Nearly all of the key posts announced by the Taliban’s spokesman, from the prime minister, deputy prime minister, foreign minister etc, have been handed to senior Taliban clerics or leaders of the movement’s armed and political wings. “All groups have been represented,” claimed Taliban spokesman and new information minister Zabihullah Mujahid.

However, it was not immediately apparent whether members of the Tajik, Hazara and Uzbek communities are also part of the new ruling structure.

Moreover, on Monday the Taliban had entered Panjshir, up till now a staunch bastion of anti-Taliban opposition, and raised their black and white standard in the valley, cementing their hold over practically the entire country. Leading Taliban opponent Ahmad Massoud has vowed to fight on, yet with his rivals now controlling his home base, it remains to be seen how he will organise his resistance.

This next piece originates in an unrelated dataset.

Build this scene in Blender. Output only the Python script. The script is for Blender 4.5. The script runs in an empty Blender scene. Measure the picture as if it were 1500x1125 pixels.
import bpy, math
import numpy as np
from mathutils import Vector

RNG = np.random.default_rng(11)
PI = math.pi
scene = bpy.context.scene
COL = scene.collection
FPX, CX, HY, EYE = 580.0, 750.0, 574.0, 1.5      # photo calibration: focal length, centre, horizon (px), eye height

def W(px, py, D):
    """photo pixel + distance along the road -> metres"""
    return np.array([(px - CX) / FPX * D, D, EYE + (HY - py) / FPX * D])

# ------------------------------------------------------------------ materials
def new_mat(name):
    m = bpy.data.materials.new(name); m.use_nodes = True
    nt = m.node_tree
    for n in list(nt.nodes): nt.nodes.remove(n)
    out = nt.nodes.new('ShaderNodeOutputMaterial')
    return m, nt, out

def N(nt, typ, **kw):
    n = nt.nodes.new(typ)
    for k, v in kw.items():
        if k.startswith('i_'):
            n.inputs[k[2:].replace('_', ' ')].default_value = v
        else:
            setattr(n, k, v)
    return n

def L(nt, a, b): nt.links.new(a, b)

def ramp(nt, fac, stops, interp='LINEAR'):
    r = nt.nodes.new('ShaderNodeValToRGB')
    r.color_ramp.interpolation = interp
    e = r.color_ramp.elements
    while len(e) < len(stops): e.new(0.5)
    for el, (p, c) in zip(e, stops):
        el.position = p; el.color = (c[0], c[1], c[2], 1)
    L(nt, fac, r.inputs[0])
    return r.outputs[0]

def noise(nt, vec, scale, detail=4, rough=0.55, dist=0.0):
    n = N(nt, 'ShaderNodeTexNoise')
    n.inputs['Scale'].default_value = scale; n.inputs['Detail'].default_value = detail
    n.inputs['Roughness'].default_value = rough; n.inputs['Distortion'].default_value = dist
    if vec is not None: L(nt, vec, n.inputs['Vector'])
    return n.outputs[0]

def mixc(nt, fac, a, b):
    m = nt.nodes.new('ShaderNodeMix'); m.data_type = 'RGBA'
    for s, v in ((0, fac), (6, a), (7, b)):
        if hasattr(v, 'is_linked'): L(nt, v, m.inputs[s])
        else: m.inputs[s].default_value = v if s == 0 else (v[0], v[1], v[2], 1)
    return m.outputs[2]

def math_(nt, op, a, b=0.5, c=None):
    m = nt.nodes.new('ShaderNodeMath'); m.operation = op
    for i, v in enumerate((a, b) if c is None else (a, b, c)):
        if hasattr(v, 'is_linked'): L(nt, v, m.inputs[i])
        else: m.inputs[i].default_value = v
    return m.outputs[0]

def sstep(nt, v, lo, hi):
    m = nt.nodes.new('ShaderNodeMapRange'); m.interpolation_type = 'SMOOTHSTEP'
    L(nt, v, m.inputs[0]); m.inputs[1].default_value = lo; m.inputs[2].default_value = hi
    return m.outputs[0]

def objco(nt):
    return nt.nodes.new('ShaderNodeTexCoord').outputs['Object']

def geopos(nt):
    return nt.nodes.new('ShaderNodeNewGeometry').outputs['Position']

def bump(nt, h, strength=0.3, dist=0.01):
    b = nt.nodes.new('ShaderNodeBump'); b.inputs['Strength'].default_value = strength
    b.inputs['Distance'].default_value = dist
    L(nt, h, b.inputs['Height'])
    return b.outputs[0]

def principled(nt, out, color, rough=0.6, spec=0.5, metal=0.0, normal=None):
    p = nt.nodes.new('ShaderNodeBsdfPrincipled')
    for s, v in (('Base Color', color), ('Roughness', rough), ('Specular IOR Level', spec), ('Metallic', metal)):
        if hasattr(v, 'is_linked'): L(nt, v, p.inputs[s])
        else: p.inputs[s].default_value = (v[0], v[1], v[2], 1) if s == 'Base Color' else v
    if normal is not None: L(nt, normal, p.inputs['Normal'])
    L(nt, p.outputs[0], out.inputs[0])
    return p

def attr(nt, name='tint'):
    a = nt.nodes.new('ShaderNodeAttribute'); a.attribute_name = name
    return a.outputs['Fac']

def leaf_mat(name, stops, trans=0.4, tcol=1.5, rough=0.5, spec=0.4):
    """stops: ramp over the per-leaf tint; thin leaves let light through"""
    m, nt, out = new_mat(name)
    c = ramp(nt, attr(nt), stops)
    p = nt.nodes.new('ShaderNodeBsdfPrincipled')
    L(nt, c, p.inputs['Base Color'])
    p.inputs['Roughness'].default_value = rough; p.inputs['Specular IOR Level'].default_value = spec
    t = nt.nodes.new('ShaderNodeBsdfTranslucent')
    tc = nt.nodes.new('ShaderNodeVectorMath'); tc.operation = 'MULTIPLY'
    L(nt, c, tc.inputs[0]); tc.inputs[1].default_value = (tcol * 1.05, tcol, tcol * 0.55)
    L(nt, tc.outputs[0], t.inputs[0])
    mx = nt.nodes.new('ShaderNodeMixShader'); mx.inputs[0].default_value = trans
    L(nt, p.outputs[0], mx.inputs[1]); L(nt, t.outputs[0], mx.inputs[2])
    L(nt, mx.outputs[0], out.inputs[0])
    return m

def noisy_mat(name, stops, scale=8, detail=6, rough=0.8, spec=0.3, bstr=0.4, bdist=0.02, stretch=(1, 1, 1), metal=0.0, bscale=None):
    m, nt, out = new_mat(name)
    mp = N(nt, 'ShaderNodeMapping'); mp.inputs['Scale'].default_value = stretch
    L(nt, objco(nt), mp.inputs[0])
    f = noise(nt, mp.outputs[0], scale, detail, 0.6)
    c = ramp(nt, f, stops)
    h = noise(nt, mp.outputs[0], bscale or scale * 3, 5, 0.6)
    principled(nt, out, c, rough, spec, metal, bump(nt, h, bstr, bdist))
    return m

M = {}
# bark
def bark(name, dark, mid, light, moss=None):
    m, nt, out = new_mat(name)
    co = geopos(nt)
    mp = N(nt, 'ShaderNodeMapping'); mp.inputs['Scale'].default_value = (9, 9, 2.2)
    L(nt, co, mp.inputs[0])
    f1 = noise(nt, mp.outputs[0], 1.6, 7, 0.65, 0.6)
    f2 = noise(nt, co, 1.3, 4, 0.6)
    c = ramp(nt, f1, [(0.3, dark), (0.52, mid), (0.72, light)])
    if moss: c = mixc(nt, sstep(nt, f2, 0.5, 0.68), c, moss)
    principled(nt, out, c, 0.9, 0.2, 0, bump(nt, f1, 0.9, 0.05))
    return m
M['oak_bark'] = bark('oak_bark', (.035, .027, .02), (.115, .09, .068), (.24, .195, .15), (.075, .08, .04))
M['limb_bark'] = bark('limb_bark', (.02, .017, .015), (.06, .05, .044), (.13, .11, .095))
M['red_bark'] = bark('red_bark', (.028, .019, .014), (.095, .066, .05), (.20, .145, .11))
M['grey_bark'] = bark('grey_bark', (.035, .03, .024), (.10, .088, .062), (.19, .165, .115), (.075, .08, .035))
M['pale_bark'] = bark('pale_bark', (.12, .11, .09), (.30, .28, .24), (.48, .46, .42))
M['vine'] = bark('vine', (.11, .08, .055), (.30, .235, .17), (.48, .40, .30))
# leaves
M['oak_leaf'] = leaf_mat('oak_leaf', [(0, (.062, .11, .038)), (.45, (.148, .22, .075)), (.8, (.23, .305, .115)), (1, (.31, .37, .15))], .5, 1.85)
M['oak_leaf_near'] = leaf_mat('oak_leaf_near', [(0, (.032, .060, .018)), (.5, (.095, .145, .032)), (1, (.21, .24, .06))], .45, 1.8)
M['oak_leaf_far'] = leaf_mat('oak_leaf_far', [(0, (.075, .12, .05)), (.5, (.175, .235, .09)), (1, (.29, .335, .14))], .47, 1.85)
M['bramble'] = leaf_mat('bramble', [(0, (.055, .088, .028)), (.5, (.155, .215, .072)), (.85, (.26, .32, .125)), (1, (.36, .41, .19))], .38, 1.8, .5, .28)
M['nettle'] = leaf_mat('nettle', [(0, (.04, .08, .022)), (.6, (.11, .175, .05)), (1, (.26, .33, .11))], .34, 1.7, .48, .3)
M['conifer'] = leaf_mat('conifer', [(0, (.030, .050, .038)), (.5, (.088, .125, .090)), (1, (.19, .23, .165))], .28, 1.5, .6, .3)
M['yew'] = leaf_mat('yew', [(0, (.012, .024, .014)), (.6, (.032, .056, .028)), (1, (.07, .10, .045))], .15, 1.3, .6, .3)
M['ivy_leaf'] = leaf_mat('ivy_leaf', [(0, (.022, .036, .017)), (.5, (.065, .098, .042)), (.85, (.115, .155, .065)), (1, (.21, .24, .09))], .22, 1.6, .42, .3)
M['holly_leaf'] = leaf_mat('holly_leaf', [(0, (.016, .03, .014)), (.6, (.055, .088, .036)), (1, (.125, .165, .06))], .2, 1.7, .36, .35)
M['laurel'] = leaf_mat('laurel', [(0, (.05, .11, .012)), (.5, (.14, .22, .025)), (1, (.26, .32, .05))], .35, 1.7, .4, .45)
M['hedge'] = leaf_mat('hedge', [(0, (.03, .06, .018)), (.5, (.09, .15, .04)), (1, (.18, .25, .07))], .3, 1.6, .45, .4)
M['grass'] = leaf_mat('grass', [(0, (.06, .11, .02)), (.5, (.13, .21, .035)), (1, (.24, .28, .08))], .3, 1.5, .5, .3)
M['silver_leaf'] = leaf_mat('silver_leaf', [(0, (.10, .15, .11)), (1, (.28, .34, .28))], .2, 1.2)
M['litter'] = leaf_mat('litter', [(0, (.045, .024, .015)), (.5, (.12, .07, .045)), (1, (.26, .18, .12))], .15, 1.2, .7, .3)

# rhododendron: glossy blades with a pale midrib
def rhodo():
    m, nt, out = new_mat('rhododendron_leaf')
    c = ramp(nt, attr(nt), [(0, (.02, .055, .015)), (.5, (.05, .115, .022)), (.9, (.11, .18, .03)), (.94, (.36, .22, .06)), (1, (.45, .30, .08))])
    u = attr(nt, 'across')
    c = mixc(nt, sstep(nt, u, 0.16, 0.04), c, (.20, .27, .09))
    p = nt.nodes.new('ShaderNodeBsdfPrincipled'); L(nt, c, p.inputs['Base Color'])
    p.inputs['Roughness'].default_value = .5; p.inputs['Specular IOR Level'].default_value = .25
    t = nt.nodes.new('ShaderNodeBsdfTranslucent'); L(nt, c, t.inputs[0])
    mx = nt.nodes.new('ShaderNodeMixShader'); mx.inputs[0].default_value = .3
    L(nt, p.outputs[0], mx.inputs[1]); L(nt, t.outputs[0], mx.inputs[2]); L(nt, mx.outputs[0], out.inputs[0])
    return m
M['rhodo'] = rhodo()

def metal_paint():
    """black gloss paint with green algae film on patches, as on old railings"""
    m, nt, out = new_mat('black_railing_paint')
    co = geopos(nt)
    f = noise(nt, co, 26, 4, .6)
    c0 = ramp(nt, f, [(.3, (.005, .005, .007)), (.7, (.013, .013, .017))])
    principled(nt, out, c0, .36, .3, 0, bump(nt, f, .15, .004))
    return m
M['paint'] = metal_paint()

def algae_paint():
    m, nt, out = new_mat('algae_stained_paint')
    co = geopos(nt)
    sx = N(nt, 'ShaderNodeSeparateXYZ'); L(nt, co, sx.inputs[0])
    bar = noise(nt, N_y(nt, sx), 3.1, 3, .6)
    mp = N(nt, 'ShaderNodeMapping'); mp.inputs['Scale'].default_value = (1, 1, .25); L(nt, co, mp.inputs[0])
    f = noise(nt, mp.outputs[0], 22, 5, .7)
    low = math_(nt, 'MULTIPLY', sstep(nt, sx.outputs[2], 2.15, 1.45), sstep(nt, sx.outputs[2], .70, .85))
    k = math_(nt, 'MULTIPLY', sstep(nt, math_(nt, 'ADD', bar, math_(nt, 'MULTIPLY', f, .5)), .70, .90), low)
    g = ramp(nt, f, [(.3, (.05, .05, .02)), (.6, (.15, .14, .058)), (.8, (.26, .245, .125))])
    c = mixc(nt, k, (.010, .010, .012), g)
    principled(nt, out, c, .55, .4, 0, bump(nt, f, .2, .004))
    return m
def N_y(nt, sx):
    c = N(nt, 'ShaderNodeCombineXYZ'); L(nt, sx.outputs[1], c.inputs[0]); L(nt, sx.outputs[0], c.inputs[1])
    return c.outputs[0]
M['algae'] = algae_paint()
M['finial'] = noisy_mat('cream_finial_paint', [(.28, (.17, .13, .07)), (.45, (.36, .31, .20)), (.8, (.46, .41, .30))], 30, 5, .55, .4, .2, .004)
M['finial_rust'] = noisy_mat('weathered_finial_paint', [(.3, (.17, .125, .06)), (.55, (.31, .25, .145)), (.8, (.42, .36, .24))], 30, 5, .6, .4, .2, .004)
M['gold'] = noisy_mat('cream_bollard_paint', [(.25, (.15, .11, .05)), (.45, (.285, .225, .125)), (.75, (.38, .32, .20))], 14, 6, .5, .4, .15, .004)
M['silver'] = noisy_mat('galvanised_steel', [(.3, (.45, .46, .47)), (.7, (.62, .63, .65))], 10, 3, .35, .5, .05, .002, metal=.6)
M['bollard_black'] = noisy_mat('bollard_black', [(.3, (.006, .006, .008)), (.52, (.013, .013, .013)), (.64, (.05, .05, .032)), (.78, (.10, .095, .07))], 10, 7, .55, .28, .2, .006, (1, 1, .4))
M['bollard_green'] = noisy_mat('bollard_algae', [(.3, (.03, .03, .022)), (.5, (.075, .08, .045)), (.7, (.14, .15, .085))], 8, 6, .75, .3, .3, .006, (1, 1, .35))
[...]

Read: Who are the key figures in the new Taliban government?

The key question confronting the Taliban now is that of international recognition. Taliban officials have said they want “strong and healthy” relations with other states. However, this is contingent on a number of things. Firstly, the Taliban need to assure the world that things will be different this time around compared to their previous stint, where respect for fundamental rights, including women’s rights, is concerned. Secondly, they must pledge to take action against foreign terrorists based on Afghan soil. Moreover, when they talk of an inclusive government, they must deliver on these promises. This means all of Afghanistan’s major ethnic groups and religious minorities as well as the country’s women must have a say in matters of governance.

Also, while they may have taken Panjshir, instead of opening a new front, the Taliban should urge the resistance based in the valley to join them at the negotiating table and reach a compromise. Afghanistan has witnessed decades of bloodshed and it is the duty of all groups, particularly the Taliban as they have now announced their cabinet, to prevent more conflict. The Taliban’s actions over the next few days and weeks will decide whether the international community grants the new set-up recognition. Therefore, it is in the best interests of Afghanistan for the country’s new rulers to create a truly inclusive administration.